What are the seeds that our protests and movements can sow? What are the seeds of dissent? Our seeds are ideas. The slogans, the songs, the techniques of protest and of countering state violence, metaphors that help us show up for our neighbors and beliefs. Our seeds are people. Each one of us, ourselves, empowered and politicized by the experience of speaking truth to power, of standing for our beliefs. And each new person who attends a protest or action or pod-meeting, they are another seed also. And our seeds are our networks. Our organizations, both structured and unstructured, draw us out into the streets not just individually, but together, as a mass greater than its parts, as a united blossoming coalition of voice and action and outrage.
All of these seeds can survive the momentary loss of a movement, the collapse of a political moment, or the brutal repression of one protest, after another, after another.

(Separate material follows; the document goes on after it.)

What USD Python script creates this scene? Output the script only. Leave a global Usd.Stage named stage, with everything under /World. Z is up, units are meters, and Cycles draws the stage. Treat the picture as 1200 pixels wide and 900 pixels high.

It’s no accident that we’ve seen Minneapolis and Portland show the fuck the up and turn the fuck out, standing up for their neighbors in huge numbers even in the face of terrible weather and far more brutal repression than elsewhere. The protests of summer 2020 bloomed largest there, were pollinated the best, and bore the most seed. 

This winter was a cold one. In Minneapolis and Portland, and all across the United States where families were separated and neighbors pulled from their homes, the last months have been brutal. As Slingshot was collecting articles for this issue, in late January, we reached out to a number of organizers and activists we know in Minneapolis, hoping for their perspective on events on the ground there. Did any want to write an article? But all of our friends, contacts, and acquaintances were busy surviving. Surviving, and getting out in the street, and helping neighbors survive. They were busy and burnt out and traumatized, physically and psychologically battered by weeks and weeks of unrelenting state violence in their communities. 
To all the badass activists all over this country, who are too exhausted from activism and organizing to write an article right now, too engaged with sowing dissent to create fun art, too deep in winter to yet feel the burgeoning warmth of spring. To all of you, thank you! May the warmth of Spring bring us energy to bloom, make art, and sow happier seeds. But the seeds you have sown in yourselves and your communities will also bear untold golden gifts in the springtimes to come.
Winter will come again. So will spring. We must find reprieve where it exists, in sunshine and bright flowers. Making friends, making art. Creating coalitions. Cross pollinating. Living and thriving, growing heavy with seed.

Poppies don’t just let their seeds fall. Their pods burst open energetically, audibly. Rather than letting seeds fall, they scatter them. 

So scatter your seeds of dissent, as our people, your ideas, your organizations. Bring someone to their first protest, help them feel powerful, if you can, or safe if you can’t. Or, at the very least free. Spread new ideas. Our movements need new songs, and new slogans. Inspiring graffiti and informative zines. And most importantly, organize. Build new community, start new conversations. Ask how we could change things, ask who else we could include. Scatter your seeds of dissent onto the ground ahead of the cold winter to come. Not all of them will grow. Almost all will not. But still we will grow them and still we will scatter them, in the faith that through them, on the other side of winter, poppies like these ones will once again bloom.